Quote word for word the lines below, beginning with the first and ending with the one that has "rng = np.random.default_rng(7)". Drop the pictures.

§ **Available data**:
** BEGIN **

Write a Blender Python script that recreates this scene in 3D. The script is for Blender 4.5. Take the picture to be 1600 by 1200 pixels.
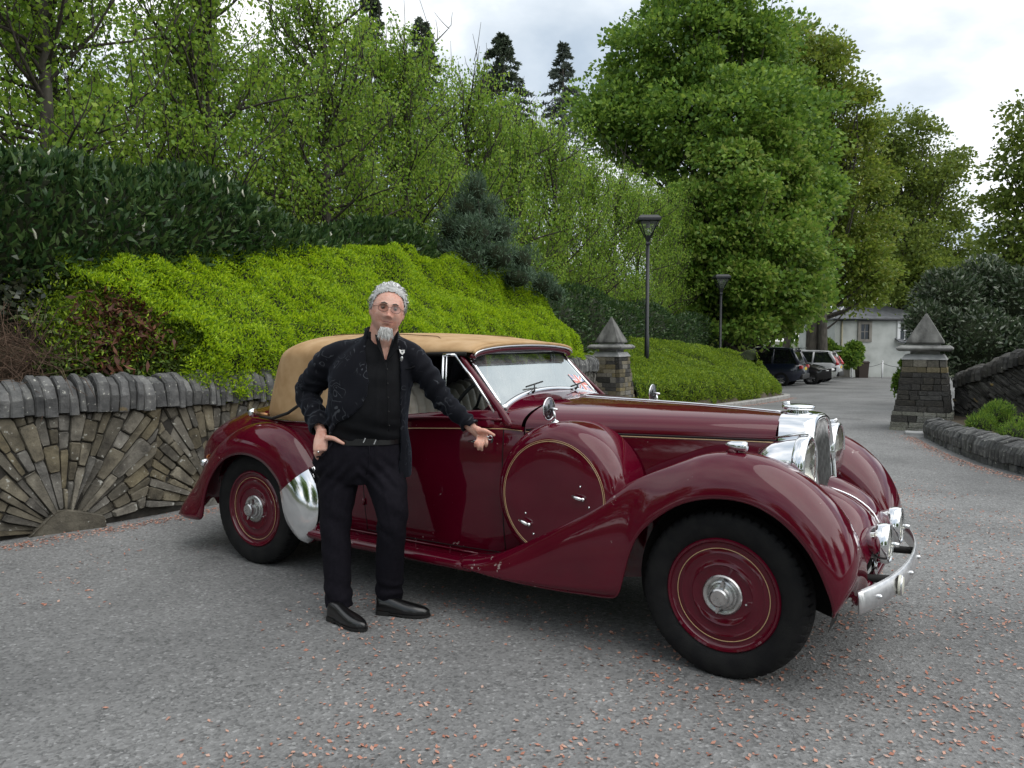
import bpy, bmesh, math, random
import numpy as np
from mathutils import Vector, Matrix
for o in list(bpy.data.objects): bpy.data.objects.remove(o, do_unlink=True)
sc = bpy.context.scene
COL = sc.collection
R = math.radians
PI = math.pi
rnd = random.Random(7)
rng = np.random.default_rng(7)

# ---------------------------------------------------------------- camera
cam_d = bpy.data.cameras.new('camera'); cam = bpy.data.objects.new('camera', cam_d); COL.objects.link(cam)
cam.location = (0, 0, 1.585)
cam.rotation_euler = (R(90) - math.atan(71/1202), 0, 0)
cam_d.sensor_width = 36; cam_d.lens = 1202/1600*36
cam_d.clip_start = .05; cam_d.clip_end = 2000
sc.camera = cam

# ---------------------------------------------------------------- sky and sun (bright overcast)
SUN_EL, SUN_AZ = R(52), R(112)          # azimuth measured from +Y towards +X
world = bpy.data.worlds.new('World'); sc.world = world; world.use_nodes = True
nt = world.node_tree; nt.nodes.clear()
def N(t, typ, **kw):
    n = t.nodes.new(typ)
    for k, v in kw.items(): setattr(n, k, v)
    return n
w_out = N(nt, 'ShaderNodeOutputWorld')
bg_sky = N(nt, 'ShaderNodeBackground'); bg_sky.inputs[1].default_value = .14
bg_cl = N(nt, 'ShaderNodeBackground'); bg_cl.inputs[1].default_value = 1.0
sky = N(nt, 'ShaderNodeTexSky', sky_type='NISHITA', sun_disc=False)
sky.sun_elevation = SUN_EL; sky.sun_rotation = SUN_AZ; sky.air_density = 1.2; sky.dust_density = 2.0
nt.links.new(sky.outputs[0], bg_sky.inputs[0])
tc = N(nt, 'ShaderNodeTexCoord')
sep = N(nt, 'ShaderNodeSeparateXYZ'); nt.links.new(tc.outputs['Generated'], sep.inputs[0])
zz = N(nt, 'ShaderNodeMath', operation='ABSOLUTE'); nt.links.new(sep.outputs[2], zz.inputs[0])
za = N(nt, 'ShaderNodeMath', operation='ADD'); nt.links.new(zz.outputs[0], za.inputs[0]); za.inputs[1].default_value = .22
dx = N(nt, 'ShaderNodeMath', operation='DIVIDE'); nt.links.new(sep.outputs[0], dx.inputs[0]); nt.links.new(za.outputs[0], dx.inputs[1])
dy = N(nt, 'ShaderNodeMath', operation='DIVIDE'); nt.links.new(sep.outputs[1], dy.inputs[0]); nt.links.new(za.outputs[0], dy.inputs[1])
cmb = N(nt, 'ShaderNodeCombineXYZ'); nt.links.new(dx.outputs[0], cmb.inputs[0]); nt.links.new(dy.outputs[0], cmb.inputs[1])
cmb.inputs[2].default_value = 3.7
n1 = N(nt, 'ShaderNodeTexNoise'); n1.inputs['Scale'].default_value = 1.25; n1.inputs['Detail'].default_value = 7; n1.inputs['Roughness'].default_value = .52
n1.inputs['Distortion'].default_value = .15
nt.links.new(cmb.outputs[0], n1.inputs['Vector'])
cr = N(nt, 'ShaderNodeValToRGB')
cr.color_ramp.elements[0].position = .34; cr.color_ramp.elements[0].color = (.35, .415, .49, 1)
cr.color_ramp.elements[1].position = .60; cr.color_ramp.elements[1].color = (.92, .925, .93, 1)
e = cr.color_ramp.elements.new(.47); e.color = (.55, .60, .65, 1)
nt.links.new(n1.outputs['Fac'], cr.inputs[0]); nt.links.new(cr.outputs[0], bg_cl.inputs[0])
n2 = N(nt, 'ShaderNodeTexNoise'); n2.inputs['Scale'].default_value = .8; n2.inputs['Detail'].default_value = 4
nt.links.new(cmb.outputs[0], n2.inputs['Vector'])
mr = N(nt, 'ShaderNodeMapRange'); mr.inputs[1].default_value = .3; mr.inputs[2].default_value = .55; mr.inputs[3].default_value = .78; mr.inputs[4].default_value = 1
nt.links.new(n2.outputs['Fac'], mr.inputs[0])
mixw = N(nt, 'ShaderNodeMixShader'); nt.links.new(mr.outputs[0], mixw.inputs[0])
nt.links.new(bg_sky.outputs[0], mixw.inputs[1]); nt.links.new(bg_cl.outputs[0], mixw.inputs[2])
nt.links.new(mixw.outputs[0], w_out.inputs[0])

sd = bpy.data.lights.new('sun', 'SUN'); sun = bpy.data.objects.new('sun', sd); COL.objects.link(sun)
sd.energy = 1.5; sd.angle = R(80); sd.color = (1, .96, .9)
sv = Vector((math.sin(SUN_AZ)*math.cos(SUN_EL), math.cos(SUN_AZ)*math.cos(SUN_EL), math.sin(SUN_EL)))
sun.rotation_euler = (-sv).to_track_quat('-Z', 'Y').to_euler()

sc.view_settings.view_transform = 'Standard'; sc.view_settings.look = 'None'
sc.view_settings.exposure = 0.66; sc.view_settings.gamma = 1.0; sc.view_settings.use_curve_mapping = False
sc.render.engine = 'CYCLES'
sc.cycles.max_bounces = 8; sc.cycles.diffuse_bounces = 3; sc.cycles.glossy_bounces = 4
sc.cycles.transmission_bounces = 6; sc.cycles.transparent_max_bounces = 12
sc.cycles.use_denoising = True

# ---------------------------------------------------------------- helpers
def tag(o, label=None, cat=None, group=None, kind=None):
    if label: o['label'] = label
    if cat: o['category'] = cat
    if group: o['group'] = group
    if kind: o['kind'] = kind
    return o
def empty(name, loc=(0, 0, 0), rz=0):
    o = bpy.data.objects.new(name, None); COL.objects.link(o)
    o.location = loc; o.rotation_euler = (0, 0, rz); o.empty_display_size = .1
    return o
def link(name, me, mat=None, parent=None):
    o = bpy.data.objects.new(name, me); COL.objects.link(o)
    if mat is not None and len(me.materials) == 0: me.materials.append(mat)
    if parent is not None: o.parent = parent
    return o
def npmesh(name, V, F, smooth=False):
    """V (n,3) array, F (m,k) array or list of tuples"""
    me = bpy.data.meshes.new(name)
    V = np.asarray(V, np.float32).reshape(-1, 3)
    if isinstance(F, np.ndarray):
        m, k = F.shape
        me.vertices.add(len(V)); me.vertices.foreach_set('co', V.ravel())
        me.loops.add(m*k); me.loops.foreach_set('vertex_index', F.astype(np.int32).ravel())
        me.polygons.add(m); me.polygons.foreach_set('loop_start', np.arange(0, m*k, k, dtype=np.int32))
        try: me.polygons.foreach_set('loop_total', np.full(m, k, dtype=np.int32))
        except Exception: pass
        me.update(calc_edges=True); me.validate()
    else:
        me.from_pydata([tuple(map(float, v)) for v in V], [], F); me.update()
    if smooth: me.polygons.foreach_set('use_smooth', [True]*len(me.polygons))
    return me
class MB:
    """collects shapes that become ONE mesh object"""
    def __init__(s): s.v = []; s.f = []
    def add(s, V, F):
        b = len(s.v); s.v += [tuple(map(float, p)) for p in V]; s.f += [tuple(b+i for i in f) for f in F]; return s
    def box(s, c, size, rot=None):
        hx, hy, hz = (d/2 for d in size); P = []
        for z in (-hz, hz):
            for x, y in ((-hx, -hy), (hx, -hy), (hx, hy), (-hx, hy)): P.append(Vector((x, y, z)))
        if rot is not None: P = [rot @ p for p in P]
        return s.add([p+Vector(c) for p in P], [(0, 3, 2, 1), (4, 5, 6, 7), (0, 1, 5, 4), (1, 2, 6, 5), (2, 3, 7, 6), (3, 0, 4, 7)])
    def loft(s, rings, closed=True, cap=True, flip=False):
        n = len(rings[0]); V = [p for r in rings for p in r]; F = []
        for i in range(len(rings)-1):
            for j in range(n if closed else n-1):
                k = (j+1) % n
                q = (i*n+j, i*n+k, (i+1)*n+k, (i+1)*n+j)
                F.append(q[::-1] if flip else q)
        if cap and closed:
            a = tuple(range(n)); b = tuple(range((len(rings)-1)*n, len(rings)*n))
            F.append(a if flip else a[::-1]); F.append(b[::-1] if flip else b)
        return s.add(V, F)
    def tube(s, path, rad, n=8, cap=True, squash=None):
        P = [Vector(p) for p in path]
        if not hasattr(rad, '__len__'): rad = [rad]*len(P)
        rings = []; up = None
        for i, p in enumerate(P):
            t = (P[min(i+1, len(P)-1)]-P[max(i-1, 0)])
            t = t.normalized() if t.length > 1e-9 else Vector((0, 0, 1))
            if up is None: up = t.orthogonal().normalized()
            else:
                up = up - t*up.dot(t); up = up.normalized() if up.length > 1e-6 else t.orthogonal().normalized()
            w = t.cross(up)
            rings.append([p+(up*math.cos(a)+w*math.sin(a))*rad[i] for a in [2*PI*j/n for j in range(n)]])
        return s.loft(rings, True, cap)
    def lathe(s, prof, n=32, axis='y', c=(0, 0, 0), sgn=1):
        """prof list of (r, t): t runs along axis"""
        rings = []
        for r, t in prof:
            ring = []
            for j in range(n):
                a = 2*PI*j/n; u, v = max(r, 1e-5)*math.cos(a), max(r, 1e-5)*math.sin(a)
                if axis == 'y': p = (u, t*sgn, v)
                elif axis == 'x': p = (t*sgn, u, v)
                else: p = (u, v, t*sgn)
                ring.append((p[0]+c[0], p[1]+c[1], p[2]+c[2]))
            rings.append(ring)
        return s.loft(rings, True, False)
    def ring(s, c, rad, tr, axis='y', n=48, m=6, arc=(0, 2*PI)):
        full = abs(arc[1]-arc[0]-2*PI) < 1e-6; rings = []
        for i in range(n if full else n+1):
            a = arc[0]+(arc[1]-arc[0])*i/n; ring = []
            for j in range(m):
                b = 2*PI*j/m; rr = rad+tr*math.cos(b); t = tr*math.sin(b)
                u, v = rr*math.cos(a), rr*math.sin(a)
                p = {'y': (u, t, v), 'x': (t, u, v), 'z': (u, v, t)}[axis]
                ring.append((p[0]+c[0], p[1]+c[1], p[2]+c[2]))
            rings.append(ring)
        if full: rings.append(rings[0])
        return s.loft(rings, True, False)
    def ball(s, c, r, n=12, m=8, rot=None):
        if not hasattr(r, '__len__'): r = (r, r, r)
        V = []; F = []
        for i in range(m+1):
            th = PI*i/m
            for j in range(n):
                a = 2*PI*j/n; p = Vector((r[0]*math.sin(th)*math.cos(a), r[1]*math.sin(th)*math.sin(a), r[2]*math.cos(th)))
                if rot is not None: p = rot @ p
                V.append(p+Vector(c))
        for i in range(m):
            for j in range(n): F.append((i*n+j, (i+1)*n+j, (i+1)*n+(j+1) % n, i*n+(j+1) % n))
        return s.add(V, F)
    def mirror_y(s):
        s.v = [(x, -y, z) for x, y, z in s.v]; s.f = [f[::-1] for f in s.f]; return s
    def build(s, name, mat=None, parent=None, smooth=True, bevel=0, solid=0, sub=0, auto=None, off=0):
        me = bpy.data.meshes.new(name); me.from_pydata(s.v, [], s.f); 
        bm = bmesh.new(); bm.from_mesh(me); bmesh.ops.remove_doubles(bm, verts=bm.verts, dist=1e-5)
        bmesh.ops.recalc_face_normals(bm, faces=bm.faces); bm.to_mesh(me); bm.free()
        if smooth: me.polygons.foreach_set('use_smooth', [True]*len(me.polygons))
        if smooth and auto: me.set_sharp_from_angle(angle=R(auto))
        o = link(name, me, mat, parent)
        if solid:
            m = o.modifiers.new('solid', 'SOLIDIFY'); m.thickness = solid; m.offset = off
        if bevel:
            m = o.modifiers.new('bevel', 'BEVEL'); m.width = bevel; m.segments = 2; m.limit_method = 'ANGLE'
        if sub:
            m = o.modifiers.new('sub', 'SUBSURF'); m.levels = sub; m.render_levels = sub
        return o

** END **

§ **Exercise answer**:
Write a Blender Python script that recreates this scene in 3D. The script is for Blender 4.5. Take the picture to be 1600 by 1200 pixels.
import bpy, bmesh, math, random
import numpy as np
from mathutils import Vector, Matrix
for o in list(bpy.data.objects): bpy.data.objects.remove(o, do_unlink=True)
sc = bpy.context.scene
COL = sc.collection
R = math.radians
PI = math.pi
rnd = random.Random(7)
rng = np.random.default_rng(7)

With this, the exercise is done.